First things first. A perfect pitch. 100 words that capture the spirit of 100,000. That takes time.

I finished my novel in April and began drafting, polishing, discarding, redrafting, and repolishing my pitches, agent query letters, novel synopses, and sample pages in consultation with my friend, writing coach Sarah Lovett. Ready to go, I thought.

Nope. Sarah announced that I needed an author’s website before sending out my queries. So began more tasks: writing website text, interrupting Erin Ferris and Mark Sander’s vacation to get their editing advice, recording and rerecording myself reading, taking relevant photos in the best light (shortly before sunset or after sunrise), making videos, consulting with photographer Jack Arnold who designed my site, and editing, editing, editing with my friend AJ Buckingham. AJ also took that fabulous home page photo of Guanajuato and me (I styled my hair myself).

As if that weren’t enough, Sarah suggested that, as long as I was headed to New England in August, I might as well tack on a Pitch Slam session at the Writer’s Digest Annual Conference in New York. And so began the task of researching the 68 agents and editors, looking for ones interested in poignant, yet witty contemporary women’s fiction with diverse characters that is set in a Mexican canyon city of hidden rivers and steep, maze-like footpaths. Or something close.

Oh, and then there was the conference’s webinar prep session. Seemed like a good idea to us. By then Sterling had finished his own novel and decided to sign up for the conference, too. We downloaded the webinar app and marked the day and time on our calendars, planning to listen in the quiet of our hillside home.

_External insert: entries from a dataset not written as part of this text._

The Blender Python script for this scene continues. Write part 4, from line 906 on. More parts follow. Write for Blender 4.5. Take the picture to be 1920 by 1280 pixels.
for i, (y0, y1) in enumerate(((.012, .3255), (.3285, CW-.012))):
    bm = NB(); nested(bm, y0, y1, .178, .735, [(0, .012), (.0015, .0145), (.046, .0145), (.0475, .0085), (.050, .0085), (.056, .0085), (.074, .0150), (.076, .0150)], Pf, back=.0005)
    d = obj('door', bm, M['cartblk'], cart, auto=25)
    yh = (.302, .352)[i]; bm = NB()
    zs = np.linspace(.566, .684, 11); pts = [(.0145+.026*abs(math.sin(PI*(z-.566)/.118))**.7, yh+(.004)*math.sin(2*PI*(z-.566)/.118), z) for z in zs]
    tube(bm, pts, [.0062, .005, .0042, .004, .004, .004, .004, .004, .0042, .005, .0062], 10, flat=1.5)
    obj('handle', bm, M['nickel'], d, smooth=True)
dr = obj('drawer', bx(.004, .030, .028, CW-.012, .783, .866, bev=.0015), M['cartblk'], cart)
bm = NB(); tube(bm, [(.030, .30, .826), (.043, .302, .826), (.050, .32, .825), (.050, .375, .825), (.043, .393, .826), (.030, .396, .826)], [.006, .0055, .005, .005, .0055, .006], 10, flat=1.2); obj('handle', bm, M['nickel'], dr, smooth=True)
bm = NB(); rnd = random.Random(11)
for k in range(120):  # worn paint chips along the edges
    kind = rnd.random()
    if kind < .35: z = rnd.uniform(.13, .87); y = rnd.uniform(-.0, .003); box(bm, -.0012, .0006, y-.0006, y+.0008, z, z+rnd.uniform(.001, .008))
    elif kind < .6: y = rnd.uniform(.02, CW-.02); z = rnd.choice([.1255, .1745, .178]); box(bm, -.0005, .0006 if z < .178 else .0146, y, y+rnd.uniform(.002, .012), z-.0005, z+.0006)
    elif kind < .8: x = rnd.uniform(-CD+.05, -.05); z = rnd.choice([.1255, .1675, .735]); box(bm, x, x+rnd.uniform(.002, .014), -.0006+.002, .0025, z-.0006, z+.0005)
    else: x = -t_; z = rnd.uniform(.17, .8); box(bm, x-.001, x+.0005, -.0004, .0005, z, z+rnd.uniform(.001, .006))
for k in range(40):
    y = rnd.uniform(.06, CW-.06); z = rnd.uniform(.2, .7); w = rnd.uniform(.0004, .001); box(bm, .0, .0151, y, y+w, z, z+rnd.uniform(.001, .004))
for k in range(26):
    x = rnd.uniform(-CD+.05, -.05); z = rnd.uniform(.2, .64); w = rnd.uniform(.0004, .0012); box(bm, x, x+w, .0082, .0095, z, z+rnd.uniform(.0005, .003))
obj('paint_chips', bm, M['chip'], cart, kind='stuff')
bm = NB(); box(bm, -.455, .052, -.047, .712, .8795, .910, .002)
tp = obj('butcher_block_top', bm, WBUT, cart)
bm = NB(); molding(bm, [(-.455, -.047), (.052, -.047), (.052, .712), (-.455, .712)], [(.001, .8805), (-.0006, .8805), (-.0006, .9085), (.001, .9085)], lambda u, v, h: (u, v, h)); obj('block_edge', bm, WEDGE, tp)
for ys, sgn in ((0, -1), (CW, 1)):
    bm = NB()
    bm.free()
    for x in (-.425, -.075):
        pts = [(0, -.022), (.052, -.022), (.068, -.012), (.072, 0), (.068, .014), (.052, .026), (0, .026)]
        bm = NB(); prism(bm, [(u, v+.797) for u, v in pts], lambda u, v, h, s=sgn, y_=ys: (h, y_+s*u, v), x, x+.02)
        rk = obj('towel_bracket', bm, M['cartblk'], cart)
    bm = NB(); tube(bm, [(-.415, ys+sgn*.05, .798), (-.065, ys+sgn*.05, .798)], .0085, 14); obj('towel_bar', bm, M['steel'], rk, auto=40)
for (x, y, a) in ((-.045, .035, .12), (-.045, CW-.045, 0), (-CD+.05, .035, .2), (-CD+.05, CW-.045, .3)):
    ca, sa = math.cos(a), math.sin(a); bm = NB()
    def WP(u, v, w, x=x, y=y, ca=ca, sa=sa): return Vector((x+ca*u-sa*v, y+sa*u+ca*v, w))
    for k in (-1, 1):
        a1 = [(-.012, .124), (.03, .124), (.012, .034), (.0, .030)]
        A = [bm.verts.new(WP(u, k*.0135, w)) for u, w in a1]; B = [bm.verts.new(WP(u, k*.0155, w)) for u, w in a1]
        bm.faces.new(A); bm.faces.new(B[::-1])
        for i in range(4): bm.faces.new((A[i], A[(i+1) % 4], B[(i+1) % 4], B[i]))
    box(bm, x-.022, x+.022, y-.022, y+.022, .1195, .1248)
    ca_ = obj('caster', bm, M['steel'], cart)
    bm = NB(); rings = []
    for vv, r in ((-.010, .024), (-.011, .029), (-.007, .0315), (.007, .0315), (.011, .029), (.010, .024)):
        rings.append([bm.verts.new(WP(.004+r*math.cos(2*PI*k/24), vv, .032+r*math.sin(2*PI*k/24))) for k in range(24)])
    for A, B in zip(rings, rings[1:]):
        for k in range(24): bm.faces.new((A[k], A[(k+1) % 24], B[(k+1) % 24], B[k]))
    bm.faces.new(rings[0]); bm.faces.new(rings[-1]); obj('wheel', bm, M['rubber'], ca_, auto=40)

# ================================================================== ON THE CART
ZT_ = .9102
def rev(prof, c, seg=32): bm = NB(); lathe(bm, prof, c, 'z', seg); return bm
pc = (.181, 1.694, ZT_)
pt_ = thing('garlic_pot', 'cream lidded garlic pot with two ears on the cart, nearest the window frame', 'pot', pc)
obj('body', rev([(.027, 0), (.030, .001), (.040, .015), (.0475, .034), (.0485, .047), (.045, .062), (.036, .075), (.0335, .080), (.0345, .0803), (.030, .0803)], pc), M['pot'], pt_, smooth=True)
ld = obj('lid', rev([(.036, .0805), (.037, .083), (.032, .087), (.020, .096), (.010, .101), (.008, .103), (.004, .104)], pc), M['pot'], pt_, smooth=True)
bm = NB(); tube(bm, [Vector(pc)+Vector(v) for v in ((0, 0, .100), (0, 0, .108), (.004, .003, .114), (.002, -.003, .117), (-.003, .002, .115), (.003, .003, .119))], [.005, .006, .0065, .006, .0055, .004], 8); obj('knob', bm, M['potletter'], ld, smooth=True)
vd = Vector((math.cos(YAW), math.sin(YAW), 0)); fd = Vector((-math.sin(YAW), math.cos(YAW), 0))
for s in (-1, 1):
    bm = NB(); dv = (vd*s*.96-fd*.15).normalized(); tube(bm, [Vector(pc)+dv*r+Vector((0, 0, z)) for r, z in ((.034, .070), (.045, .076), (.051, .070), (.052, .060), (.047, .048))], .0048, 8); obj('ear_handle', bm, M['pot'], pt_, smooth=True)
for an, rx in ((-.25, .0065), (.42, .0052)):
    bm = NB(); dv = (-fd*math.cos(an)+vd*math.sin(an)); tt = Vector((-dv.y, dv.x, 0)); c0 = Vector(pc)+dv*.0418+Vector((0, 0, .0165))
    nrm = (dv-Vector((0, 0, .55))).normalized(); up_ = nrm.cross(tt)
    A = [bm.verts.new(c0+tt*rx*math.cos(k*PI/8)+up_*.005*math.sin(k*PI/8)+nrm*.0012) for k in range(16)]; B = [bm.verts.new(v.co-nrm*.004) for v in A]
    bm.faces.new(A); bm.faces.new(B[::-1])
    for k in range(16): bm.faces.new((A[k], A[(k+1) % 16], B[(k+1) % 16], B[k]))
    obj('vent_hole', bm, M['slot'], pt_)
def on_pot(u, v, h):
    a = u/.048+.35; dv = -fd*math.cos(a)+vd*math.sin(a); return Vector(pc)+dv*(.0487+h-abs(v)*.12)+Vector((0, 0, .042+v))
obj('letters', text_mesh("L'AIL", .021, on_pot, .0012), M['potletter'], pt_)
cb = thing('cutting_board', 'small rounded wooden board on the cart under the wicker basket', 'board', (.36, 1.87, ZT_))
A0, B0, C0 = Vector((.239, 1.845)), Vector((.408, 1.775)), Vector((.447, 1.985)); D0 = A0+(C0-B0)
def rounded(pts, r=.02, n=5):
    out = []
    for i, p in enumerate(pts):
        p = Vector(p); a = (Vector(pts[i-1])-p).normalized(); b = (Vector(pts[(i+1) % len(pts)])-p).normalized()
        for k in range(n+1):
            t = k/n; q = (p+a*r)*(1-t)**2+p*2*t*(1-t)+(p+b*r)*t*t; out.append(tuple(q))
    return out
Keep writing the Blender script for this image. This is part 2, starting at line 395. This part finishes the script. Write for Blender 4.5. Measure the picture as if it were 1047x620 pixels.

The day before the webinar we faced a new challenge: the Charleston Flash Mob we were to dance in at Plaza de la Paz got rescheduled to start the same time as the webinar. Our second performance was to begin an hour later. Not enough time to run home for the webinar, given the 203 stairs to our house. And so began another task: finding a quiet Plaza de la Paz restaurant with WIFI, so we could finish the 7 minute flash mob and skip off between performances to catch what we could of the webinar. (Newbies that we were, we didn’t realize we could listen to the webinar another day.)

I ran downtown to check out restaurants in the area and found a quiet back table in El Canastillo de Flores (The Basket of Flowers). They have WIFI, too.

Where to webinar in Guanajuato

El Canastillo de Flores

The next day Guanajuato Swing and Dedanse gathered in the plaza ready to begin the noon flash mob when … a hearse pulled up at the Basilica. And so, in deference to the funeral mass, we canceled that performance, which allowed Sterling and me to sign in to the webinar earlier than expected. Now that we’re seasoned webinarians, we know we can tune in almost any time to hear the part we missed.

With the Flash Mob and the webinar out of the way, we hoped to kick back and pack at our leisure. Wrong again.

We needed business cards for the conference. That sent me walking about town looking for places to have them made. At the first place they said it would take a week to print the cards. At the second they said it would take overnight. With only ten days to go before our departure, we chose the second place­­–just to be safe. A good thing. We spent an entire weekend using various apps to design our business cards, placing and replacing our photos, words, colors, fonts, and spaces. Then we made several return trips to the print shop readjusting the designs until they printed out right (I switched my photo to black and white when the color version turned out too yellow the first day and too red the next).

As for our pitches, we’ve signed up for a conference session on perfecting them. At the Slam the next day we’ll try them out on agents. I’ll let you know how it goes.